Когда ты уехал, мне стало очень грустно. Я много думал о тебе с дружеским сердечным сочувствием. Я ясно представляю себе очень нелегкий твой жизненный путь. Помню все твои семейные несчастья и беды, в силу твоего характера, да и кроме того, из-за твоей глухоты, вокруг тебя постоянно образуется некий «вакуум» — тягостная пустота одиночества, да к тому же, часто и не совсем благожелательная. Я тоже, как это ни странно, очень одинокий человек — без личного счастья, и в старости это одиночество дает очень сильно о себе знать.
Но у меня счастливый (вероятно?) характер — я вечно окружен людьми благожелательными и хорошими, может быть, это не друзья (помнишь, Михаил Осоргин отрицал вообще множественное число от друг и друзья не одно и то же, совсем не равноценное имеют значение), а приятели, но общение с ними в какой-то мере суживает «вакуум» одиночества. Большую часть жизни я наполняю работой, которую люблю и которая приносит удовлетворение, ибо, как она не скромна, я знаю, что она нужна и полезна. Кроме того, самый процесс ее непрерывно обогащает мои знания, а это так радует и утешает в жизни.
Твоя энергия заразила меня, и после твоего отъезда я написал две статейки (мои темы), одну для Москвы, попытаюсь через Шмаринова (Николай Николаевич на днях едет в Москву) предложить в «Юный натуралист»; другую в «Новости» — эта пойдет. А в Москве не знаю (Шмаринов, известный художник, книжный иллюстратор, родственник Кноррингов — Н.Ч.).
Очень огорчился я, что так и не собрался тебя сфотографировать, нужно было сняться нам вместе, на каком-то уже новом жизненном отрезке. Очень мне обидно, что я тебя принял, в сущности, в больнице, да к тому же я сидел без денег. Но я бесконечно рад, что тебя повидал.
Крепко тебя обнимаю и искренне люблю, твой Юрий.
12/VIII
Отослал Рае «Атлас» и «Трубы».
17/VIII
Отослал письмо Кобякову и письмо Рае. Ответ не получил.
15. 13/VIII
За чтением Монтеня «Об искусстве собеседования».
Neque enim disoutari sine reprehensione potest
(Вообще, нельзя спорить, не опровергая противника. Цицерон).
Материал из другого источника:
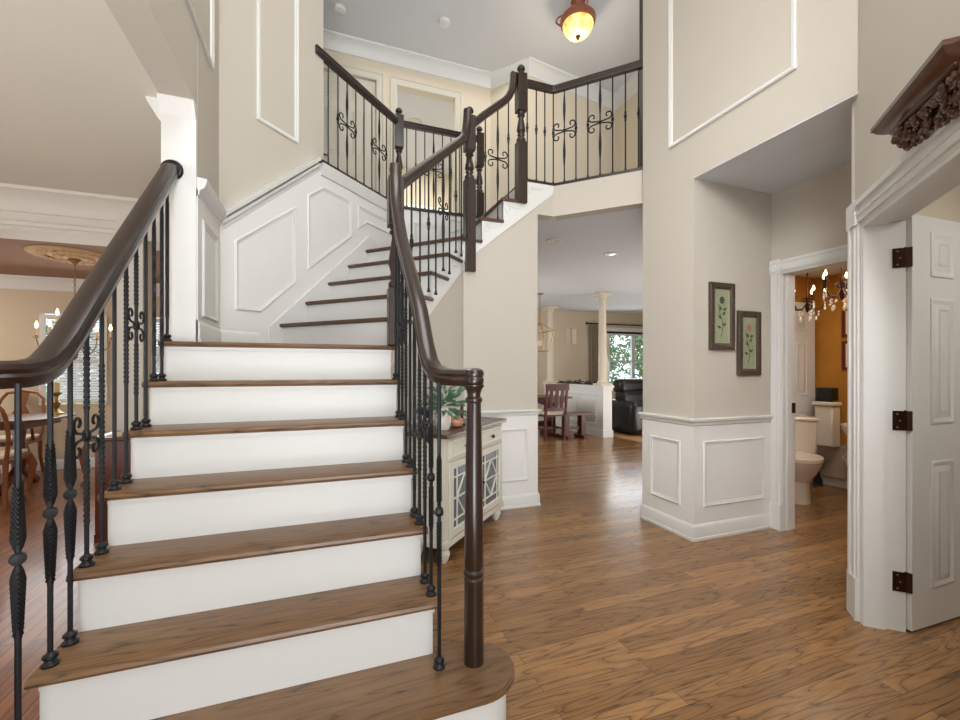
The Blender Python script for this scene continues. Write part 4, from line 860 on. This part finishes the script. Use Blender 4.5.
# ================================================================ GREENERY OUTSIDE THE WINDOWS
def shrub(name, c, r, n, label, seed):
    t = thing(name, (c[0], c[1], 0), label, 'tree'); rn = random.Random(seed)
    m = M(); m.tube([(c[0], c[1], 0), (c[0] + .1, c[1], c[2] * .6), (c[0], c[1], c[2])], [.09, .07, .04], 8); m.build('trunk', DARKW2, t)
    m = M()
    for k in range(n):
        d_ = Vector((rn.gauss(0, 1), rn.gauss(0, 1), rn.gauss(0, 1))).normalized(); q = Vector(c) + Vector((d_.x * r[0], d_.y * r[1], d_.z * r[2])) * rn.uniform(.35, 1)
        leafcard(m, q, Vector((rn.gauss(0, 1), rn.gauss(0, 1), rn.gauss(0, 1))), rn.uniform(.12, .26), rn.uniform(.03, .07))
    m.build('foliage', LEAF, t, smooth=0)
shrub('garden_tree', (8.2, 11.6, 1.7), (1.1, .7, 1.5), 1500, 'leafy green tree outside the left half of the family room window', 1)
shrub('garden_tree', (10.9, 12.2, 1.9), (1.2, .8, 1.6), 1500, 'leafy green tree outside the right edge of the family room window', 2)
shrub('garden_shrub', (-3.4, 9.2, 1.3), (1.3, .6, 1.1), 900, 'green shrub outside the blinds of the dining room', 3)
m = M(); poly_xy(m, [(-30, 9.45), (40, 9.45), (40, 40), (-30, 40)], -.12, -.05); struct('ground', m, LEAF)
l = bpy.data.lights.new('sun', 'SUN'); l.energy = 4.0; l.angle = R(3); o = bpy.data.objects.new('sun', l); COL.objects.link(o); o.rotation_euler = (R(38), R(20), 0)

# ================================================================ DINING ROOM
def qa_chair(loc, rz, label, arms=False, src=None):
    if src is not None: c = copy_tree(src)
    else:
        c = thing('dining_chair', (0, 0, 0), label, 'chair', 'honey cherry dining chairs')
        m = M(); poly = [(-.22, -.20), (.22, -.20), (.27, .22), (-.27, .22)]; poly_xy(m, poly, .40, .445); m.build('seat_rail', HONEY, c, bevel=.006)
        m = M(); poly_xy(m, [(a * .93, b * .93) for a, b in poly], .445, .485); m.build('seat_cushion', CUSH, c, bevel=.014)
        for sx in (-1, 1):
            m = M(); m.tube([(sx * .245, .20, .42), (sx * .275, .225, .33), (sx * .262, .215, .18), (sx * .245, .20, .07), (sx * .262, .22, .02), (sx * .262, .22, 0)], [.034, .036, .022, .014, .026, .03], 8); m.build('leg', HONEY, c)
            m = M(); m.tube([(sx * .20, -.19, .42), (sx * .20, -.20, .2), (sx * .21, -.25, 0)], [.022, .019, .018], 8); m.build('leg', HONEY, c)
        m = M(); P = []
        for k in range(21):
            t = k / 20; 
            if t < .4: u = t / .4; P.append((-.20 - .025 * math.sin(u * 3.14) , -.19 - .06 * u, .42 + .48 * u))
            elif t > .6: u = (1 - t) / .4; P.append((.20 + .025 * math.sin(u * 3.14), -.19 - .06 * u, .42 + .48 * u))
            else: u = (t - .4) / .2; P.append((-.20 * math.cos(u * math.pi), -.27, .90 + .11 * math.sin(u * math.pi)))
        m.tube(P, .017, 8); m.build('back_frame', HONEY, c)
        m = M(); L_ = [(.05, .44), (.035, .52), (.075, .62), (.085, .72), (.04, .82), (.055, .92), (.07, 1.0)]
        m.prism([(-a, b) for a, b in L_][::-1] + L_, lambda u, v, w_: Vector((u, -.20 - .12 * (v - .44) + w_, v)), -.007, .007); m.build('splat', HONEY, c)
        if arms:
            for sx in (-1, 1):
                m = M(); m.tube([(sx * .215, -.23, .70), (sx * .29, -.05, .68), (sx * .30, .10, .67), (sx * .27, .12, .60), (sx * .26, .06, .44)], .016, 8); m.build('armrest', HONEY, c)
    c.location = (loc[0], loc[1], 0); c.rotation_euler = (0, 0, rz); tag(c, label, 'chair', 'honey cherry dining chairs'); return c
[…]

«Тот, кто возражает мне, пробуждает у меня не гнев, а внимание: я влекусь к тому, кто противоречит мне, и тем самым учит меня». Монтень.
Это всегда было моим мотивом в спорах, попытка прежде всего понять противника, внимательное выслушивание и уразумение, чего никогда не мог понять, в наших спорах, Виктор Мамченко — фанатическая, проповедническая натура, слепая и глухая к убеждениям и резонам противника. И потому Виктор никогда не был искусным фехтовальщиком в спорах, и потому так легко переходил на личные оскорбительные выпады, провоцируя тем самым, в конце концов, на то же и противника. И высокое искусство спора обращалось в грубую и нелепую брань — утрачивалась самая возможность убеждения и спор превращался в бессмысленное словоизвержение.